The program — launched nearly 30 years ago by the legislature — was created to recruit talented high school graduates into the education field. It provided 500 scholarships to in-state high school seniors, who would then commit at least four years to teaching in the N.C. public school system.

The Teaching Fellows Program lost its state funding for good in the 2014-15 state budget, continuing a phase-out that began in 2011.

Keith Poston, executive director of the N.C. Public School Forum — which oversees the N.C. Teaching Fellows Program — said the non-profit believes the program will not be revived.

“I think there’s virtually no chance that the existing program will be restored,” Poston said. “We’ve been managing and administering the program since its conception in 1986, but it will officially end and the teaching commission will be dissolved on March 1.”

Rep.

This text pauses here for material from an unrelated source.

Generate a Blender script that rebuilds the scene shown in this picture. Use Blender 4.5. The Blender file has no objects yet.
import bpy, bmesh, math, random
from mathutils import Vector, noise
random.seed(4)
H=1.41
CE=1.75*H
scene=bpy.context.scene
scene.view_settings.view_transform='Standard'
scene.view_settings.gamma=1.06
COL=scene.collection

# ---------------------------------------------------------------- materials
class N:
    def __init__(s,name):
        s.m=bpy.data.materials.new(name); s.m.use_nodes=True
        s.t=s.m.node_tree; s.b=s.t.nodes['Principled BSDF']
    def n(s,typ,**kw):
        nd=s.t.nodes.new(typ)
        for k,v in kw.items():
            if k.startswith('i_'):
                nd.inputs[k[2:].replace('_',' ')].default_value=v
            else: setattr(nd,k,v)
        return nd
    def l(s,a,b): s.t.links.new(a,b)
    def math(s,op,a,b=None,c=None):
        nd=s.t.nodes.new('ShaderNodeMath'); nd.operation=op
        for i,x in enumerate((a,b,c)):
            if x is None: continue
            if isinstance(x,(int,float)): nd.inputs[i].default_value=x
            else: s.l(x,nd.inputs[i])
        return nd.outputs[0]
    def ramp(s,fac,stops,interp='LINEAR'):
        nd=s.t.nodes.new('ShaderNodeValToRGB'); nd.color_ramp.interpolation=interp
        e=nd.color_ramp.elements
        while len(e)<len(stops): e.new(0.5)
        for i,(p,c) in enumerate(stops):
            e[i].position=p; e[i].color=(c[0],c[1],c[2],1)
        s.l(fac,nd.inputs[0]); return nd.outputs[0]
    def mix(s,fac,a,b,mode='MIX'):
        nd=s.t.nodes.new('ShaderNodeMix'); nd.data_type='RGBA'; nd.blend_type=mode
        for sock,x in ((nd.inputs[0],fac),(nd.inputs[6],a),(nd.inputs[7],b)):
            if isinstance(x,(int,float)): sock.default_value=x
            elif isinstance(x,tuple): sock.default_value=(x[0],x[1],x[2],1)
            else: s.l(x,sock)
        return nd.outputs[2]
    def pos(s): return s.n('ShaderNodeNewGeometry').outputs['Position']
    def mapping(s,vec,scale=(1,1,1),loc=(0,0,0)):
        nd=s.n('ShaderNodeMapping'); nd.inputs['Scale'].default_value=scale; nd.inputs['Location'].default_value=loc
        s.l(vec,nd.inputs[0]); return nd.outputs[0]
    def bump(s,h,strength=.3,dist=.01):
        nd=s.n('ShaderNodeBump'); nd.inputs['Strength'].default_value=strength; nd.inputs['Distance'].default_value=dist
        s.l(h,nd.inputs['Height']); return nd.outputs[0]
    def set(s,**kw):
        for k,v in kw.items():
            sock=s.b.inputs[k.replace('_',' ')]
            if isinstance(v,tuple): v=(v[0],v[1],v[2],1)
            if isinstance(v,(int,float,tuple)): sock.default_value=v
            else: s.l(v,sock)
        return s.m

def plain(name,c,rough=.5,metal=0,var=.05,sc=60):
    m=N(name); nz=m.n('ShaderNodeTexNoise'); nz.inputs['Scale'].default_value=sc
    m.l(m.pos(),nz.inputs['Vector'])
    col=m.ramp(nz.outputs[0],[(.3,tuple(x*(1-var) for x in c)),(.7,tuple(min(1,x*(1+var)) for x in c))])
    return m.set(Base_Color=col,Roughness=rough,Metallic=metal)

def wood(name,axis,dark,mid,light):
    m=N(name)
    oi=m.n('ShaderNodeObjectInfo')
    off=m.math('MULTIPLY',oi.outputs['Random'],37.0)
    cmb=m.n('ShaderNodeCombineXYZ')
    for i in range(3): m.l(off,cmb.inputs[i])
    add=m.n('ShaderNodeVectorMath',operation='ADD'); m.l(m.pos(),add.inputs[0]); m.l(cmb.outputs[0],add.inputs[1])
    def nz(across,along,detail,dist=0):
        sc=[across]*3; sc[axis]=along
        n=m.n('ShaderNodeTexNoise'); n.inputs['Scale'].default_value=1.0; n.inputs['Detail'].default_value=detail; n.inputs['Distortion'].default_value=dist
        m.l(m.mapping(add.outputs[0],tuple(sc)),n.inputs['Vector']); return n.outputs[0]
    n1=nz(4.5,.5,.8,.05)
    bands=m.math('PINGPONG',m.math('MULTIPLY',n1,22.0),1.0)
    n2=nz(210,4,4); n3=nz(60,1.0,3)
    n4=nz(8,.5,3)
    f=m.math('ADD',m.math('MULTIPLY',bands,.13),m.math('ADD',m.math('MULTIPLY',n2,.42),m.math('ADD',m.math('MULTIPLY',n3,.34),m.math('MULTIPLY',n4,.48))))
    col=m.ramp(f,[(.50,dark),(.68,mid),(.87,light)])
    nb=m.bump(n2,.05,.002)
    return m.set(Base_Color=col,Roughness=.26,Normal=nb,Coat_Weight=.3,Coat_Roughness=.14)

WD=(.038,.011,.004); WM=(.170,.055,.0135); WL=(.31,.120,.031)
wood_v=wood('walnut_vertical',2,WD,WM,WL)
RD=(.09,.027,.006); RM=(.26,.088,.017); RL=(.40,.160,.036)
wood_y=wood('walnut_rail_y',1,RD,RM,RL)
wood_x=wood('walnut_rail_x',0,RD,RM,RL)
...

Hugh Blackwell, R-Burke — an advocate of the N.C. Teaching Fellows Program — said opposition stemmed from a dislike of how the program was run, not its recruitment of teachers.

“I think it is certainly possible, maybe even probable, that there will be some efforts to come up with something that might be viewed as a sort of replacement or substitute for what has been the Teaching Fellows program,” he said.

But Morgan May, senior co-president of Carolina Teaching Fellows, said she is unsure what a revamped program would look like.

“I don’t see what else they could come up with,” May said. “STEM is one thing, but my concentration is social studies and science, and if you focus on this one population, you’re getting rid of the humanities and the arts.”

May said members of the organization’s administrators and fellows made efforts to write to legislators and keep the program alive.

Both May and Joshua Conger-Kallas, also co-president, were surprised to see the demise of such an established program.

“I thought (budget problems) would be more short-term than what it turned out to be,” Conger-Kallas said.

Conger-Kallas said he has seen the effects of the funding losses on the program, as he and his cohort have watched earlier classes graduate.

“One of the things I think the state has cut is financial incentives to take on additional responsibilities in the classroom,” he said.

But Bob Luebke, a senior policy analyst at the conservative Civitas Institute, said if the Teaching Fellows model were successful, it would have found alternative funding.

“If any program is worthwhile and people feel strongly about it, money will come forward. If it doesn’t, well, I believe it’s a statement about the program itself,” he said.

Becky O’Neill, a spokeswoman for Teach for America — a program that received $6 million from the legislature in 2013 — said she thinks Teach for America and the Teaching Fellows Program occupy different niches.

In 2013, the N.C. House of Representatives included $3 million in its budget to reinstate the Teaching Fellows Program.

While Teach for America focuses primarily on placement in hard-to-staff, low-income areas, Poston said there are N.C. Fellows working in all 100 counties of North Carolina.

But with the Southern Education Foundation’s report that 53 percent of N.C. public school students are eligible for free and reduced lunch, O’Neill said the problem is more wide-reaching than any one program.

“When you see a statistic that jarring, I think it really brings it into focus, for just the need for more great teachers, period.”